### WRITTEN REQUEST
Repeat the data that follows, word for word, without the images.

### DATASET EXCERPT
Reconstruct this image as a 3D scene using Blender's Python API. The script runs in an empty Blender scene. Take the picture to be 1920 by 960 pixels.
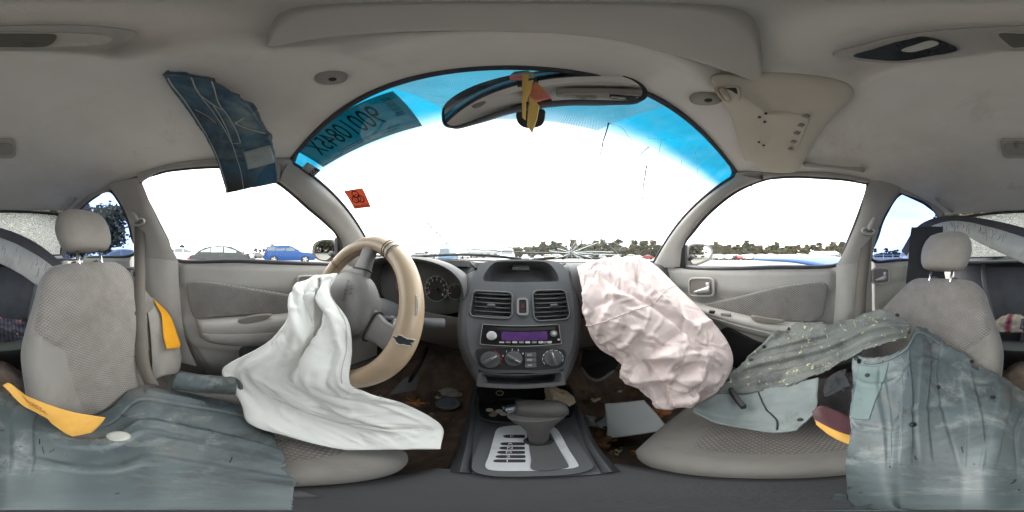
import bpy, bmesh, math, random
import numpy as np
from mathutils import Vector, Matrix, noise, geometry
random.seed(7); np.random.seed(7)
R_ = math.radians
sc = bpy.context.scene
COL = sc.collection
# ------------------------------------------------------------------ camera
CAM_H = 1.08                     # eye height of the 360 camera over the ground
ROLL = R_(1.4)                   # the wreck leans to its passenger side
cam = bpy.data.cameras.new('camera'); cam_o = bpy.data.objects.new('camera', cam); COL.objects.link(cam_o)
cam.type = 'PANO'; cam.panorama_type = 'EQUIRECTANGULAR' if hasattr(cam, 'panorama_type') else cam.panorama_type
try: cam.cycles.panorama_type = 'EQUIRECTANGULAR'
except Exception: pass
cam.clip_start = 0.005; cam.clip_end = 3000
cam_o.location = (0, 0, CAM_H); cam_o.rotation_euler = (R_(90), 0, 0)
sc.camera = cam_o
# ------------------------------------------------------------------ sky, overcast
SUN_EL, SUN_AZ = R_(48), R_(-20)         # soft sun ahead, a little to the driver's side
w = bpy.data.worlds.new('World'); sc.world = w; w.use_nodes = True
nt = w.node_tree; nt.nodes.clear()
def wn(t, **k):
    n = nt.nodes.new(t)
    for a, b in k.items(): setattr(n, a, b)
    return n
out = wn('ShaderNodeOutputWorld'); bg = wn('ShaderNodeBackground'); bg.inputs['Strength'].default_value = 0.12
sky = wn('ShaderNodeTexSky', sky_type='NISHITA', sun_disc=False)
sky.sun_elevation = SUN_EL; sky.sun_rotation = SUN_AZ; sky.air_density = 1.5; sky.dust_density = 3.0
tc = wn('ShaderNodeTexCoord'); sep = wn('ShaderNodeSeparateXYZ'); nt.links.new(tc.outputs['Generated'], sep.inputs[0])
mr = wn('ShaderNodeMapRange'); mr.inputs['From Min'].default_value = -0.02; mr.inputs['From Max'].default_value = 0.75
mr.inputs['To Min'].default_value = 13.5; mr.inputs['To Max'].default_value = 11.5
nt.links.new(sep.outputs['Z'], mr.inputs['Value'])
mp = wn('ShaderNodeMapping'); mp.inputs['Scale'].default_value = (1.2, 1.2, 5.0); nt.links.new(tc.outputs['Generated'], mp.inputs['Vector'])
nz = wn('ShaderNodeTexNoise'); nz.inputs['Scale'].default_value = 2.2; nz.inputs['Detail'].default_value = 6; nt.links.new(mp.outputs[0], nz.inputs['Vector'])
ra = wn('ShaderNodeMapRange'); ra.inputs['From Min'].default_value = .3; ra.inputs['From Max'].default_value = .7
ra.inputs['To Min'].default_value = .72; ra.inputs['To Max'].default_value = 1.12; nt.links.new(nz.outputs['Fac'], ra.inputs['Value'])
mu = wn('ShaderNodeMath', operation='MULTIPLY'); nt.links.new(mr.outputs[0], mu.inputs[0]); nt.links.new(ra.outputs[0], mu.inputs[1])
cl = wn('ShaderNodeMix', data_type='RGBA', blend_type='MULTIPLY'); cl.inputs['Factor'].default_value = 1
cl.inputs['A'].default_value = (1.0, .985, .96, 1); nt.links.new(mu.outputs[0], cl.inputs['B'])
mx = wn('ShaderNodeMix', data_type='RGBA'); mx.inputs['Factor'].default_value = .92
nt.links.new(sky.outputs[0], mx.inputs['A']); nt.links.new(cl.outputs['Result'], mx.inputs['B'])
nt.links.new(mx.outputs['Result'], bg.inputs['Color']); nt.links.new(bg.outputs[0], out.inputs[0])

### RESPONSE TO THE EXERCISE
Reconstruct this image as a 3D scene using Blender's Python API. The script runs in an empty Blender scene. Take the picture to be 1920 by 960 pixels.
import bpy, bmesh, math, random
import numpy as np
from mathutils import Vector, Matrix, noise, geometry
random.seed(7); np.random.seed(7)
R_ = math.radians
sc = bpy.context.scene
COL = sc.collection
# ------------------------------------------------------------------ camera
CAM_H = 1.08                     # eye height of the 360 camera over the ground
ROLL = R_(1.4)                   # the wreck leans to its passenger side
cam = bpy.data.cameras.new('camera'); cam_o = bpy.data.objects.new('camera', cam); COL.objects.link(cam_o)
cam.type = 'PANO'; cam.panorama_type = 'EQUIRECTANGULAR' if hasattr(cam, 'panorama_type') else cam.panorama_type
try: cam.cycles.panorama_type = 'EQUIRECTANGULAR'
except Exception: pass
cam.clip_start = 0.005; cam.clip_end = 3000
cam_o.location = (0, 0, CAM_H); cam_o.rotation_euler = (R_(90), 0, 0)
sc.camera = cam_o
# ------------------------------------------------------------------ sky, overcast
SUN_EL, SUN_AZ = R_(48), R_(-20)         # soft sun ahead, a little to the driver's side
w = bpy.data.worlds.new('World'); sc.world = w; w.use_nodes = True
nt = w.node_tree; nt.nodes.clear()
def wn(t, **k):
    n = nt.nodes.new(t)
    for a, b in k.items(): setattr(n, a, b)
    return n
out = wn('ShaderNodeOutputWorld'); bg = wn('ShaderNodeBackground'); bg.inputs['Strength'].default_value = 0.12
sky = wn('ShaderNodeTexSky', sky_type='NISHITA', sun_disc=False)
sky.sun_elevation = SUN_EL; sky.sun_rotation = SUN_AZ; sky.air_density = 1.5; sky.dust_density = 3.0
tc = wn('ShaderNodeTexCoord'); sep = wn('ShaderNodeSeparateXYZ'); nt.links.new(tc.outputs['Generated'], sep.inputs[0])
mr = wn('ShaderNodeMapRange'); mr.inputs['From Min'].default_value = -0.02; mr.inputs['From Max'].default_value = 0.75
mr.inputs['To Min'].default_value = 13.5; mr.inputs['To Max'].default_value = 11.5
nt.links.new(sep.outputs['Z'], mr.inputs['Value'])
mp = wn('ShaderNodeMapping'); mp.inputs['Scale'].default_value = (1.2, 1.2, 5.0); nt.links.new(tc.outputs['Generated'], mp.inputs['Vector'])
nz = wn('ShaderNodeTexNoise'); nz.inputs['Scale'].default_value = 2.2; nz.inputs['Detail'].default_value = 6; nt.links.new(mp.outputs[0], nz.inputs['Vector'])
ra = wn('ShaderNodeMapRange'); ra.inputs['From Min'].default_value = .3; ra.inputs['From Max'].default_value = .7
ra.inputs['To Min'].default_value = .72; ra.inputs['To Max'].default_value = 1.12; nt.links.new(nz.outputs['Fac'], ra.inputs['Value'])
mu = wn('ShaderNodeMath', operation='MULTIPLY'); nt.links.new(mr.outputs[0], mu.inputs[0]); nt.links.new(ra.outputs[0], mu.inputs[1])
cl = wn('ShaderNodeMix', data_type='RGBA', blend_type='MULTIPLY'); cl.inputs['Factor'].default_value = 1
cl.inputs['A'].default_value = (1.0, .985, .96, 1); nt.links.new(mu.outputs[0], cl.inputs['B'])
mx = wn('ShaderNodeMix', data_type='RGBA'); mx.inputs['Factor'].default_value = .92
nt.links.new(sky.outputs[0], mx.inputs['A']); nt.links.new(cl.outputs['Result'], mx.inputs['B'])
nt.links.new(mx.outputs['Result'], bg.inputs['Color']); nt.links.new(bg.outputs[0], out.inputs[0])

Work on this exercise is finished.